By Ryan M. Prendergast

June 2024 Charity & NFP Law Update
Published on June 27, 2024

 

   
 

Bacchus v. The King, decided on May 8, 2024, involved the Appellant, Wayne Bacchus, a lawyer, who was challenging notices of reassessment made by the Minister of National Revenue (the “Minister”) in the 2005-2007, 2009 and 2012-2014 taxation years.

While originally assessed as filed for those years, the Minister reassessed him to disallow donation tax credits made to the Global Learning Gifting Initiative (“GLGI”), under ss. 118.1(1) of the Income Tax Act (“ITA”). The Appellant had donated over $100,000 over this period to GLGI, including both cash donations and gifts-in-kind. He sought to challenge the Minister’s disallowance of the cash donations, specifically on the grounds that the Canada Revenue Agency did not interview him regarding his subjective donative intent, and had unfairly determined his subjective donative intent based on other participants in GLGI, stating that this was a breach of the rules of natural justice and the Canadian Charter of Rights and Freedoms.

The issue was whether the Appellant was entitled to donation tax credits for the cash donations. The Minister made the following factual assumptions in the Reply to the Notice of Appeal:

  1. GLGI Program was a tax shelter, promoted on the basis that participants would be entitled to receive tax credits, sometimes equal up to 112% of the cash donation;
  2. Participants in GLGI were to become capital beneficiaries of a trust and would receive educational courseware that would subsequently be donated to the charities;
  3. Participants were automatically approved as capital beneficiaries but did not take possession of the courseware, which had no actual value;
  4. The tax receipts which participants received reflected the value of the cash donation and alleged value of the courseware, which had no value, making them inflated tax receipts.

The Minister was of the opinion that participants in GLGI did not have donative intent when they made cash donations to obtain tax credits in excess of the cash donation value, indicating an intent to profit. As the courseware had no value, participants were relying on inflated donation receipts.

The Court found that the Appellant had failed to establish a prima facie case that the Minister’s assumptions were incorrect. Given his review of the informational brochures, the Court concluded that the Appellant understood there would be a cash-flow advantage in the scheme to a ratio of 5:1, and that his participation would allow him to receive tax refunds exceeding the value of the cash donations. The Court found that a necessary element of a “gift” (which is undefined by the ITA) requires “impoverishment for the benefit of a qualified donee. If any of these elements are lacking, donative intent will be vitiated.” As the Appellant’s intent was not to impoverish himself, but to gain a benefit, this vitiated the donative intent. In a previous ruling from 2015 the Court had also reviewed the GLGI program and concluded that the alleged gifts failed because of the financial advantage received by participants.

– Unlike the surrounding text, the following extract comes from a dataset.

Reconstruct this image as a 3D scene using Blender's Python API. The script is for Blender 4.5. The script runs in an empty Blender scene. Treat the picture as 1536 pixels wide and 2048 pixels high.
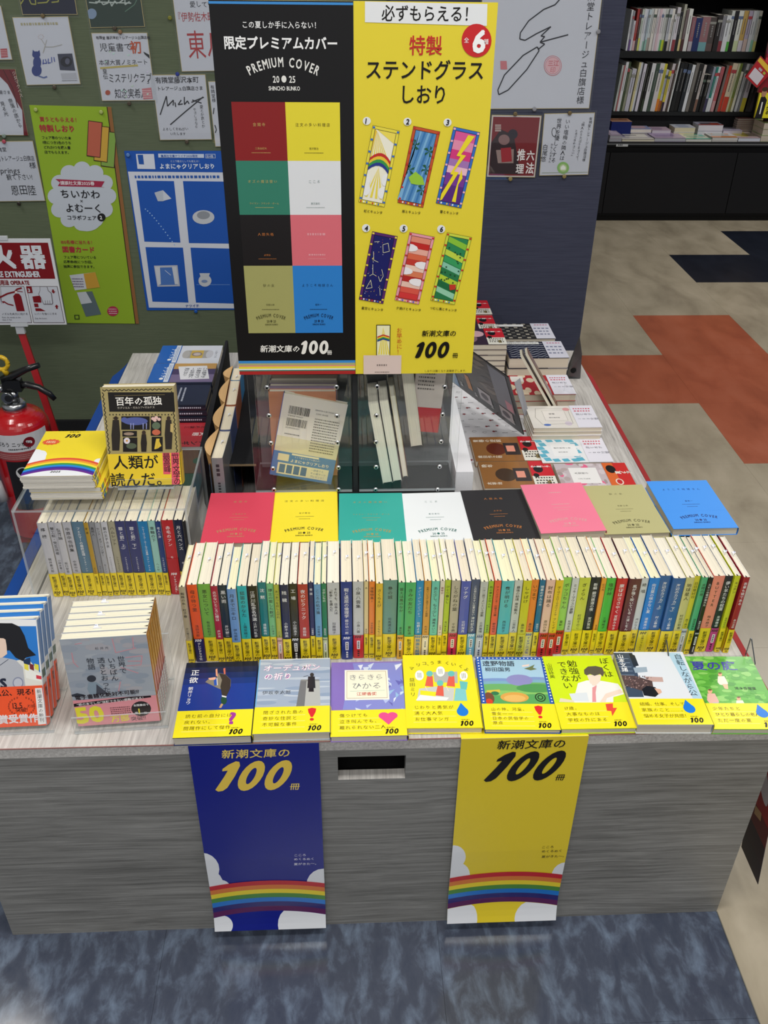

The Court concluded that the appeal should be dismissed.  Bacchus stands as a reminder to taxpayers to always be weary of any promise of benefits that are too good to be true through charitable giving programs or initiatives, even if they are registered with the CRA as tax shelters. Individuals with questions about charitable donations and their subsequent tax treatment should be sure to do so with the guidance of reputable tax and legal professionals.